A lockstep revival?

In recent months, a substantial part of our firm's practice has involved working with law firm partners to improve their compensation systems. (I am currently working on four such projects with firms in Latin America and Africa.)

One interesting issue that has arisen in some of these projects, as well as in my conversations about compensation with partners at the recent Balkan Legal Forum in Sofia and the annual IBA Law Firm Management Conference in Moscow, has been a renewed interest in the "lockstep" system of compensation.  This is a system in which all partners (or, in some firms, all partners in the same class or with the same equity percentages) receive the same compensation.

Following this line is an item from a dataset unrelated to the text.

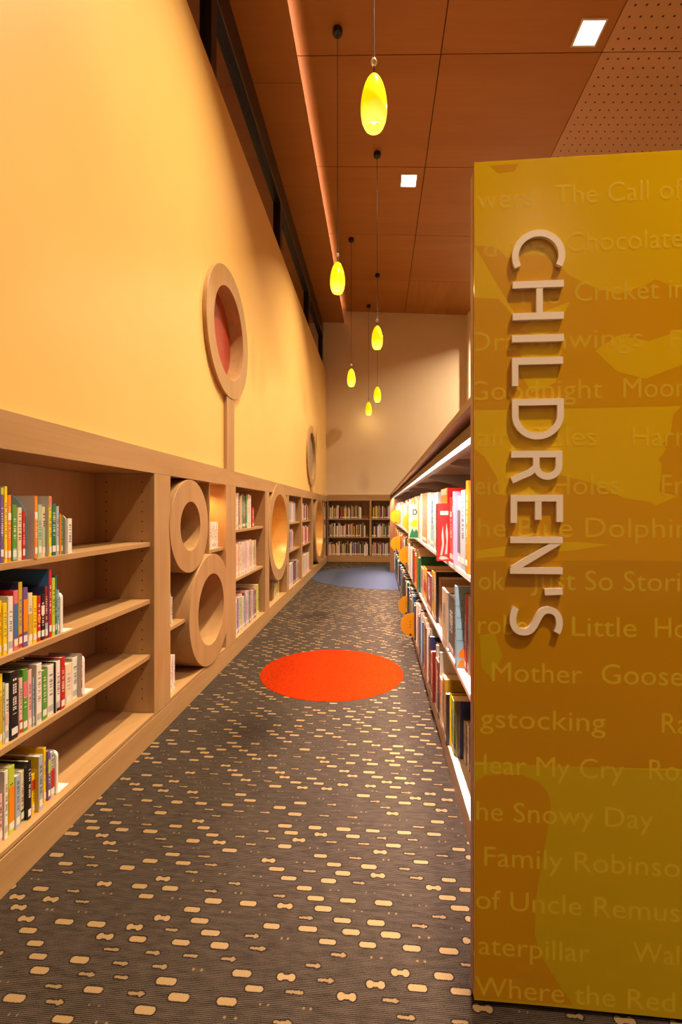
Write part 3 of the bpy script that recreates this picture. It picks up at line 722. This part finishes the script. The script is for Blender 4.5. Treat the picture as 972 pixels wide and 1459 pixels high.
hh, tt = rb_[2], rb_[3] - .001 + .0002
decal(rb_[0], 'cover_drawing', [[(-.006, hh * .02), (-.075, hh * .02), (-.075, hh * .09), (-.05, hh * .12), (-.02, hh * .10)], [(-.014, hh * .14), (-.05, hh * .13), (-.06, hh * .19), (-.035, hh * .25), (-.016, hh * .2)]], BM['orange'], t=tt)
decal(rb_[0], 'cover_brickwork', [[(-.004 - .03 * (k % 2), hh * (.34 + .07 * k)), (-.09, hh * (.34 + .07 * k)), (-.09, hh * (.345 + .07 * k)), (-.004 - .03 * (k % 2), hh * (.345 + .07 * k))] for k in range(8)] +
      [[(-.03 - .03 * (k % 2), hh * (.34 + .07 * k)), (-.032 - .03 * (k % 2), hh * (.34 + .07 * k)), (-.032 - .03 * (k % 2), hh * (.41 + .07 * k)), (-.03 - .03 * (k % 2), hh * (.41 + .07 * k))] for k in range(7)], BM['teal'], t=tt)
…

The distinguishing characteristic of lockstep is that partner compensation is based on some factor (such as being a partner or years of service or percent of ownership) other than individual partner performance.

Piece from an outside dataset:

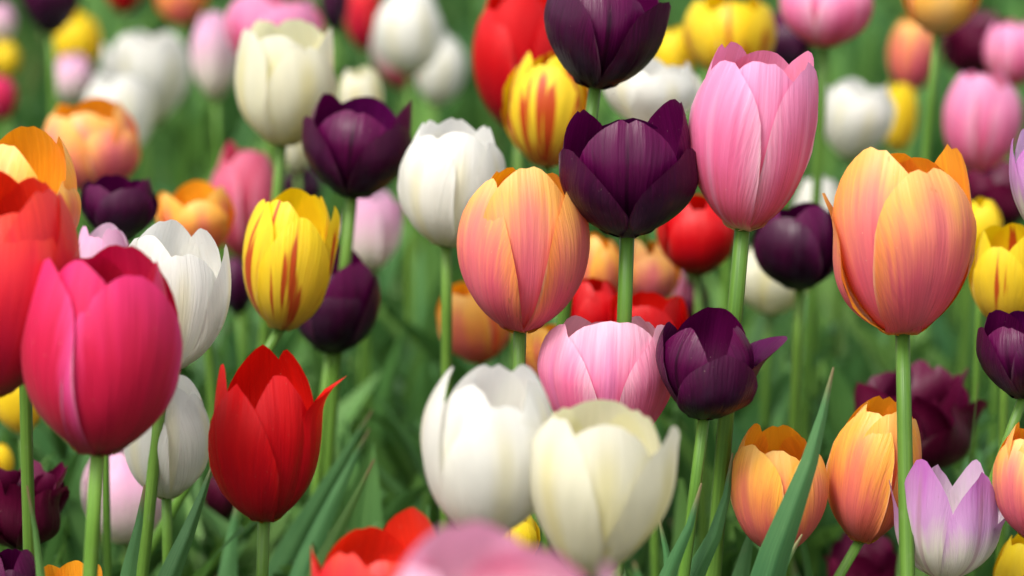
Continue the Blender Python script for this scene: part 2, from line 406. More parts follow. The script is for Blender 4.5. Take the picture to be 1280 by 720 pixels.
def petal_geo(H, R, phi, rng, tr=.6, L=1.0, W=1.08, n=4.5, e=.5, ring=1.0, cup=1.0, belly=.53, flare=0.0, curl=0.0,
              rib=.022, wave=.02, rag=.004, bend=0.0, notch=0.0, roll=0.0, inc=.12, low=1.0, pinch=0.0, nt=26, ns=17):
    """one petal: centre line bowed over the cup, cross-section an arc, rounded or pointed tip. tr: tip radius over belly radius"""
    # bow of the centre line: radius over height, then re-run by arc length and rounded off
    zz = np.linspace(0, 1, 241)
    low_z = np.array([0, .03, .13, .27, .41, .55])
    low_z = np.where(low_z > .13, .13 + (low_z - .13) * (belly - .13) / .42, low_z)
    low_r = np.array([.07, .28 * low, .61 * low, .84 * (low * .7 + .3), .955 * (low * .3 + .7), 1.0])
    f = np.clip((zz - belly) / (1 - belly), 0, 1)
    rz = np.where(zz < belly, interp(low_z, low_r, np.minimum(zz, belly)), 1 + (tr - 1) * f ** (1.9 if tr < 1 else 1.5))
    al = np.concatenate([[0], np.cumsum(np.hypot(np.diff(zz) * H, np.diff(rz) * R))])
    al = al / al[-1]
    tf = np.linspace(0, 1, 241)
    rf, zf = np.interp(tf, al, rz), np.interp(tf, al, zz)
    ker = np.exp(-np.linspace(-2, 2, 49) ** 2)
    ker = ker / ker.sum()
    ext = lambda q: np.concatenate([2 * q[0] - q[24:0:-1], q, 2 * q[-1] - q[-2:-26:-1]])
    blend = np.clip((tf - .06) / .14, 0, 1)
    rf = rf * (1 - blend) + np.convolve(ext(rf), ker, mode='valid') * blend
    zf = zf * (1 - blend) + np.convolve(ext(zf), ker, mode='valid') * blend
    prof_x, prof_y = [0, .10, .25, .45, .62, .80, 1.0], [.22, .46, .78, .98, 1.0, .92, .62]
    sl = np.linspace(-1, 1, ns)
    s = .45 * sl + .55 * np.sin(sl * math.pi / 2)
    v = np.linspace(0, 1, nt)
    S, Vv = np.meshgrid(s, v)
    # the top edge is an arc (rounded petal) or an ogive (pointed one) that runs smoothly into the sides
    drop = min(.72, max(.2, 2.25 / n))
    pa, pb = min(2.15, max(1.25, .85 + .22 * n)), min(2.0, max(1.25, .9 + .25 * n))
    p1, p2, p3 = rng.uniform(0, 6.28, 3)
    skew = rng.uniform(-.05, .05)
    T = Vv * (1 - drop * (1 - np.clip(1 - np.abs(S) ** pa, 0, 1) ** (1 / pb)) + skew * S * (1 - S * S))
    nick = .8 * np.sin(S * 4 + p3) + .35 * np.sin(S * 13 + p1)
    for _ in range(4):
        nick = nick - rng.uniform(.3, 3.2) * np.exp(-((S - rng.uniform(-.8, .8)) / rng.uniform(.05, .13)) ** 2)
    T = T + rag * nick * Vv ** 10 * (1 - S * S)
    T = T - notch * np.exp(-((S - skew) / .09) ** 2) * Vv ** 10
    T = np.clip(T, 0, 1.0)
    q = T * (.55 + .45 * L) if (L < 1 and tr < 1) else T
    ring = 1.0 + (ring - 1.0) * 1.35
    r = np.interp(q, tf, rf) * R * ring + curl * R * np.clip((T - .75) / .25, 0, 1) ** 2
    Z = np.interp(T, tf, zf) * H * L
    w = W * R * interp(prof_x, prof_y, T)
    rho = cup * np.maximum(r, .45 * R)
    a = S * w / rho
    a = 1.5 * np.tanh(a / 1.5)
    x = r - rho * (1 - np.cos(a))
    y = rho * np.sin(a)
    x = x + flare * R * np.abs(S) ** 2.5 * T ** 1.5
    x = x - rib * R * np.exp(-(S / .12) ** 2) * np.clip(T * 4, 0, 1)
    x = x + rib * .6 * R * np.exp(-((np.abs(S) - .25) / .12) ** 2) * np.clip(T * 3, 0, 1) * (1 - T * .8)
    x = x + wave * R * np.sin(S * 5.0 + p1 + T * 3.0) * T * np.abs(S) ** 1.2
    x = x + .5 * wave * R * np.sin(S * 3.0 + T * 7.0 + p2) * T
    for _ in range(4):
        fs, ft, f0 = rng.uniform(1, 7), rng.uniform(-9, 9), rng.uniform(0, 6.28)
        x = x + rng.uniform(.004, .011) * R * np.sin(S * fs + T * ft + f0) * np.clip(T * 3, 0, 1)
    ls, rsd = rng.uniform(.3, 1.7, 2)
    roll = roll * np.where(S < 0, ls, rsd)
    x = x - (inc if curl == 0 else 0) * R * np.clip((T - .68) / .32, 0, 1) ** 2
    x = x - pinch * R * np.abs(S) ** 1.4 * np.clip((T - .25) / .75, 0, 1) ** 1.5
    x = x + roll * R * np.clip((np.abs(S) - .74) / .26, 0, 1) ** 1.6 * np.clip(T * 2.5, 0, 1)
    y = y + bend * R * T ** 2
    er = np.array([math.sin(phi), -math.cos(phi)])
    et = np.array([math.cos(phi), math.sin(phi)])
    V = np.stack([x * er[0] + y * et[0], x * er[1] + y * et[1], Z], -1).reshape(-1, 3)
    U = np.stack([(S + 1) / 2, T], -1).reshape(-1, 2)
    return V, grid_faces(nt, ns), U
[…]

This renewed interest in lockstep appears to be more prevalent in law firms that already have, or are moving to, fee agreements that are based on something other than the hourly rate - alternative fee agreements, or AFAs, to use the currently popular acronym.

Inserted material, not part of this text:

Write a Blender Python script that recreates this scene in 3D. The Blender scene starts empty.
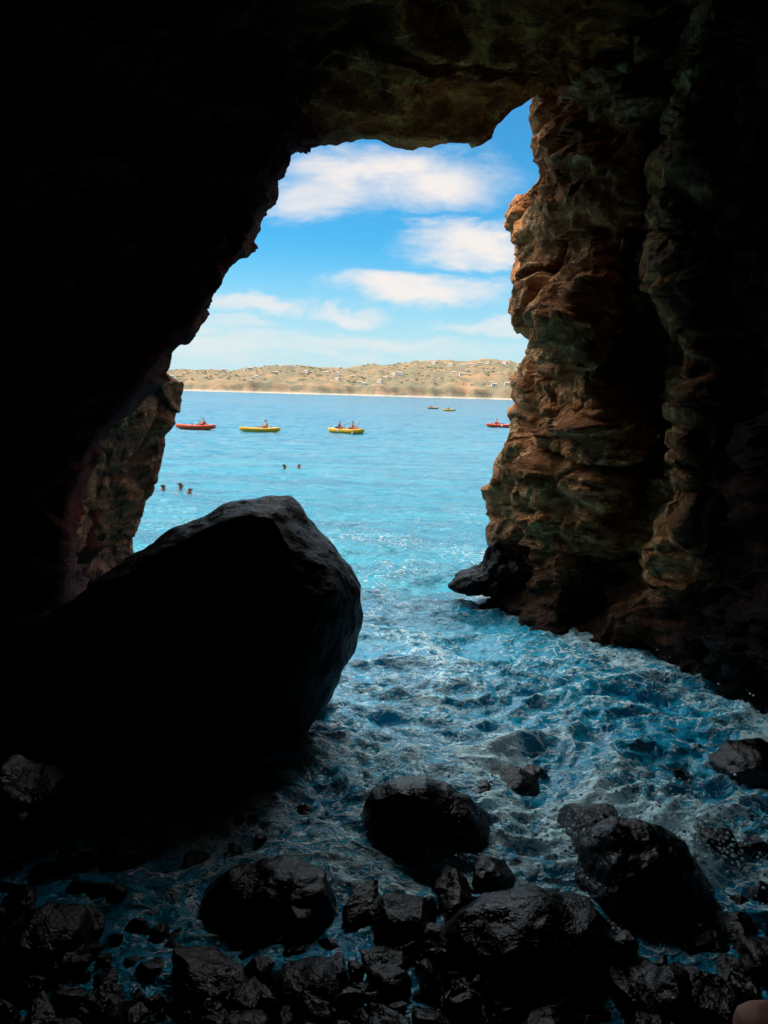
import bpy, bmesh, math, random
import numpy as np
from mathutils import Vector, Matrix, noise
random.seed(7)
SC=bpy.context.scene; COL=SC.collection
F=800.0
cam_pos=Vector((0,0,3.5))
R=Matrix.Rotation(math.radians(90-8.3),3,'X')@Matrix.Rotation(math.radians(1.6),3,'Z')
RT=R.transposed()
def ray(px,py): return R@Vector(((px-384)/F,(512-py)/F,-1))
def P(px,py,Y):
    d=ray(px,py); return cam_pos+d*(Y/d.y)
def W(px,py,z=0):
    d=ray(px,py); return cam_pos+d*((z-cam_pos.z)/d.z)
def proj(p):
    q=RT@(Vector(p)-cam_pos); return 384+F*q.x/-q.z, 512-F*q.y/-q.z
def tab(t):
    xs=[a for a,b in t]; ys=[b for a,b in t]
    return lambda v: float(np.interp(v,xs,ys))
def Xat(Y,z,fn):
    x=2.0
    for _ in range(4):
        a,pa=proj((x,Y,z)); b,pb=proj((x+1,Y,z))
        x+= (fn(pa)-a)/(b-a)
    return x
# ---------------------------------------------------------------- camera
cd=bpy.data.cameras.new('camera'); co=bpy.data.objects.new('camera',cd); COL.objects.link(co)
cd.sensor_fit='VERTICAL'; cd.sensor_height=36; cd.lens=F/1024*36; cd.clip_end=20000; cd.clip_start=0.05
m=R.to_4x4(); m.translation=cam_pos; co.matrix_world=m; SC.camera=co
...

The thought process goes like this:

  • When a firm must bill on some basis other than time, the amount of time that a partner spends producing a legal service should become less relevant in determining his or her reward.  Indeed, sometimes having a partner work on an AFA matter might hurt the firm's profitability, rather than enhance it as might have been the case with hourly-billed work.
  • In the AFA world, collaboration, delegation, and teamwork are usually essential to ensuring the client's work is done competently, efficiently, and profitably.
  • Collaboration, delegation, and teamwork are values that firms with lockstep systems typically advance as a compelling advantage of a lockstep system over a system based primarily or entirely on individual work.

Our firm takes no position on the relative merits of lockstep and performance-based partner compensation.  Both models, as well as a blended one, have their strengths and risks.  Most, certainly not all, of our clients whom we advise on partner compensation usually select a system that includes elements of each.  But we have also advised law firms concerning lockstep systems that have worked very well in their unique professional cultures and financial contexts.

Lockstep compensation in not dead in law firms.

In fact, for some firms it can be the best approach. We recommend that all of our client law firms carefully consider lockstep before assuming that only a performance-based system can produce the results that the firm needs. Even in an AFA age, lockstep may not be right for every law firm, or even most of them; but it should not be automatically ruled out.